Stakeholder engagement

A second challenge to the project is recognising how important private landowners are to the nature restoration and the linking of the two nature reserves. This is because a significant amount of land in Lichfield under the Purple Horizons project is owned by farmers and used for agriculture.

As part of the Green Finance analysis work landowners were interviewed to understand their experience of delivering environmental outcomes, their willingness to provide nature-based solutions, and identify opportunities and blockers to delivery. Further stakeholder engagement is currently underway with an additional £40,000 of project funding ringfenced to engage with local communities and landowners.

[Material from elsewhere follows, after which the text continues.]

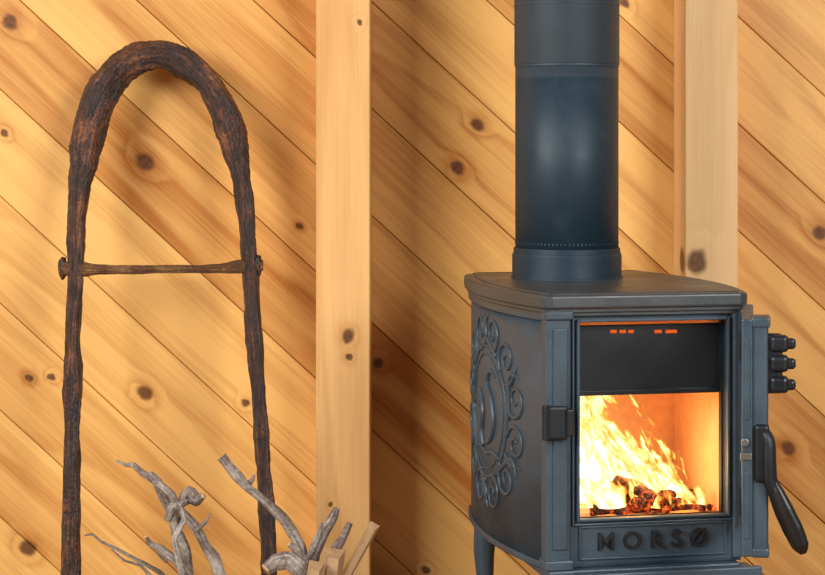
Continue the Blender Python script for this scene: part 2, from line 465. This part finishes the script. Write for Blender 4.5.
me.transform(Matrix.Translation(((oL+oR)/2,-.0035,(pT+pB)/2))@Matrix.Rotation(math.pi/2,4,'X'))
me.materials.clear(); me.materials.append(M_iron_d)
o=bpy.data.objects.new('raised_lettering',me); sc.collection.objects.link(o); o.parent=stove

# side relief ornament
bm=bmesh.new()
cyl_,cz=.190,(zb+zt)/2+.008
def S(dy,dz,off=.0002):
    ly=cyl_+dy*1.45; return Vector((side(ly)-off,ly,cz+dz*1.06))
def scurve(pts2,r,sub=4):
    addtube(bm,[S(a,b) for a,b in pts2],r,sub=sub,sides=6)
def ell(a,b,r,n=40):
    scurve([(a*math.cos(t*2*math.pi/n),b*math.sin(t*2*math.pi/n)) for t in range(n+1)],r,2)
ell(.058,.078,.0022); ell(.049,.068,.0013)
for i in range(12):
    an=2*math.pi*(i+.5)/12; sg=1 if (i%2==0) else -1
    cx,cz2=.080*math.cos(an),.098*math.sin(an)
    sp=[]
    for k in range(14):
        t=k/13; rr=.020*(1-.85*t); a2=an+math.pi+sg*t*2*math.pi*1.35
        sp.append((cx+rr*math.cos(a2)*.95,cz2+rr*math.sin(a2)*1.15))
    scurve(sp,[.0030-.0013*k/13 for k in range(14)],3)
    scurve([(.064*math.cos(an+.26),.080*math.sin(an+.26)),(.078*math.cos(an+.3*sg),.094*math.sin(an+.3*sg)),(.096*math.cos(an+.2*sg),.116*math.sin(an+.2*sg))],[.003,.004,.001],4)
scurve([(-.040,-.050),(-.02,-.046),(.0,-.050),(.02,-.045),(.042,-.052)],[.002,.003,.003,.003,.0015],5)
scurve([(.010,-.044),(.016,-.025),(.010,-.004),(.016,.014),(.022,.020),(.032,.018)],[.004,.006,.0055,.004,.0045,.0015],6)
scurve([(.004,-.040),(-.016,-.030),(-.026,-.008),(-.018,.018),(-.004,.034),(-.014,.050),(-.028,.044)],[.003,.0045,.0055,.0055,.005,.0035,.0015],6)
scurve([(.016,-.008),(.028,-.004),(.034,.004)],[.0022,.0022,.0012],5)
scurve([(.014,-.040),(.030,-.042)],[.003,.0015],4)
mkobj('side_relief',bm,M_iron,stove,True)

# firebox lining
fd=.20; fl=oL-.004; fr_=oR+.004; fb=oB-.006; ft=oT+.006
bm=bmesh.new()
w=.008
addbox(bm,(fl-w,.007,fb-w),(fl,fd,ft+w)); addbox(bm,(fr_,.007,fb-w),(fr_+w,fd,ft+w))
addbox(bm,(fl,fd-w,fb),(fr_,fd,ft)); addbox(bm,(fl,.007,fb-w),(fr_,fd,fb)); addbox(bm,(fl,.007,ft),(fr_,fd,ft+w))
mkobj('firebox_lining',bm,M_brick,stove)
bm=bmesh.new()
bz=L(600,394,.02).z
addbox(bm,(fl,.016,bz),(fr_,.022,ft-.012),.001)
addbox(bm,(fl,.012,bz-.001),(fr_,.06,bz+.005),.001)
addbox(bm,(fl,.010,ft-.006),(fr_,.022,ft),.001)
addbox(bm,(fl-.0,.007,fb),(fl+.004,.014,ft)); addbox(bm,(fr_-.006,.007,fb),(fr_-.002,.016,ft))
mkobj('baffle_plate',bm,M_iron_d,stove)
bm=bmesh.new()
for u0,u1 in ((609,615),(618,624),(627,632),(653,660),(664,675)):
    a=L(u0,329.5,.0215); b=L(u1,332.5,.0215)
    addbox(bm,(a.x,.0145,b.z),(b.x,.0165,a.z))
mkobj('air_slot_glow',bm,emis('ember_glow',(1,.15,.02),.8),stove)
def flame_mat(seed,gain):
    s=NT('flame_%d'%seed); tc=s.n('ShaderNodeTexCoord'); uv=tc.outputs['UV']
    sp=s.n('ShaderNodeSeparateXYZ'); s.l(uv,sp.inputs[0]); U,V=sp.outputs[0],sp.outputs[1]
    us=s.math('MULTIPLY_ADD',V,.5,U)
    cv=s.comb(s.math('MULTIPLY',us,4.5),s.math('MULTIPLY',V,1.7),seed*3.7)
    n1=s.noise(cv,1.0,3,.6,1.8)
    n2=s.noise(s.comb(s.math('MULTIPLY',us,11.0),s.math('MULTIPLY',V,4.0),seed*1.9),1.0,3,.6,1.2)
    pr=s.n('ShaderNodeFloatCurve'); s.l(U,pr.inputs['Value'])
    cm=pr.mapping; cp=cm.curves[0].points
    prof=[(0,.92),(.12,1.0),(.25,.9),(.38,.72),(.5,.55),(.62,.56),(.72,.40),(.86,.33),(1,.06)]
    cp[0].location=prof[0]; cp[1].location=prof[-1]
    for a,b in prof[1:-1]: cp.new(a,b)
    cm.update()
    h=s.math('MULTIPLY',pr.outputs[0],gain)
    e=s.math('SUBTRACT',h,V)
    e=s.math('MULTIPLY_ADD',s.math('SUBTRACT',n1,.49),1.5,e)
    e=s.math('MULTIPLY_ADD',s.math('SUBTRACT',n2,.5),.7,e)
    edge=s.mr(s.math('MINIMUM',U,s.math('SUBTRACT',1.0,U)),0,.07,0,1,'SMOOTHSTEP')
    e=s.math('MULTIPLY',e,edge)
    al=s.mr(e,.0,.14,0,.88,'SMOOTHSTEP')
    col=s.ramp(e,[(.0,(1,.20,.02)),(.12,(1,.40,.06)),(.24,(1,.68,.24)),(.42,(1,.90,.58))])
    st=s.mr(e,0,.42,1.1,3.4)
    em=s.n('ShaderNodeEmission'); s.l(col,em.inputs[0]); s.l(st,em.inputs[1])
    tr=s.n('ShaderNodeBsdfTransparent'); mx=s.n('ShaderNodeMixShader'); s.l(al,mx.inputs[0]); s.l(tr.outputs[0],mx.inputs[1]); s.l(em.outputs[0],mx.inputs[2])
    s.l(mx.outputs[0],s.out.inputs[0]); return s.m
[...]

Advice for other local authorities

Ultimately, Lichfield and Walsall feel the project has been beneficial to their councils and local communities. Walsall Council feel that working on a large-scale project has led to greater member attention on the importance of nature recovery projects across the district. For example, the separate re-wilding project in the Council has now been included as part of their budget proposals. At Lichfield District Council, biodiversity and nature recovery has become a priority for the Council and a key consideration for member decisions.

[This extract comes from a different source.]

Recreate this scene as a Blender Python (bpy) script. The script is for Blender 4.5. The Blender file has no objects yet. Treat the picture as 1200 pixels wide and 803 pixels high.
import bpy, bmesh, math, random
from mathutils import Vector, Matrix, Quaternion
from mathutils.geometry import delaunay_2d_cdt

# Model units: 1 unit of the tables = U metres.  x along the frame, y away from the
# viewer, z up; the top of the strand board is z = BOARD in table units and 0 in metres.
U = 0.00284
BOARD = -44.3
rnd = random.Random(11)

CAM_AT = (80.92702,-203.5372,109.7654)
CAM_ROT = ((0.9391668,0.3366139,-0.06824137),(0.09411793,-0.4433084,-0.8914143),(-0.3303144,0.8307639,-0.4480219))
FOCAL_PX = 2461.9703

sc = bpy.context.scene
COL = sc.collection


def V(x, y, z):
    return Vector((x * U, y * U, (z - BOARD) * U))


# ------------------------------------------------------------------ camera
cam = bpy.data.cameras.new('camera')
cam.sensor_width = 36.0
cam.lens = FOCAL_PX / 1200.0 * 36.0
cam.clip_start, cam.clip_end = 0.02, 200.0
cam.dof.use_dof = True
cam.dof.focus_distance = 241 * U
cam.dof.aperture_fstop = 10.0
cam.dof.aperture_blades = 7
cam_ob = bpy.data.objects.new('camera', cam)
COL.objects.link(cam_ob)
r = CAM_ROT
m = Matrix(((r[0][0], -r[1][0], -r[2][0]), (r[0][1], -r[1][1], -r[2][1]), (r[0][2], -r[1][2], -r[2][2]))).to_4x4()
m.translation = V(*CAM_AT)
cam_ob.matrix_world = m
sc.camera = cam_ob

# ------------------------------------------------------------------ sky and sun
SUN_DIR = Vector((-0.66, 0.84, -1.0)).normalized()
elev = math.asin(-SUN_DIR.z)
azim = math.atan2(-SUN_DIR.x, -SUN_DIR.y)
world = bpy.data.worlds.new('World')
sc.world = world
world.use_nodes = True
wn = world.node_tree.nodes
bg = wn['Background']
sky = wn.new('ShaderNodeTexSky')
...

It is likely that there will be more funding coming forward so a key piece of advice is to have plans ready. Walsall Council were fortunate that they had been working on restoring heathlands in the Borough for the last 20 years, so they had a head start and knew what was required to carry out the works. The project will also help landowners and local authorities prepare to grasp the funding and opportunity that mandatory Biodiversity Net Gain will bring.


Purple Horizons recently received recognition for its nature recovery work, winning the Public Sector award at the West Midlands Combined Authority Natural Environment Awards. Julie Button, Natural England’s Project Manager for the Purple Horizons Nature Recovery Project, said:

"We are very proud the Purple Horizons Nature Recovery Project work has been recognised with this important award. We are working with a range of partners, landowners and communities to deliver resilience for nature and an environment where people’s health and wellbeing can thrive on the edge of the West Midlands urban fringe.”

“The Purple Horizons Nature Recovery Project is about delivering a great place for nature and people to thrive while tackling the adaptations and mitigation needed for climate change.”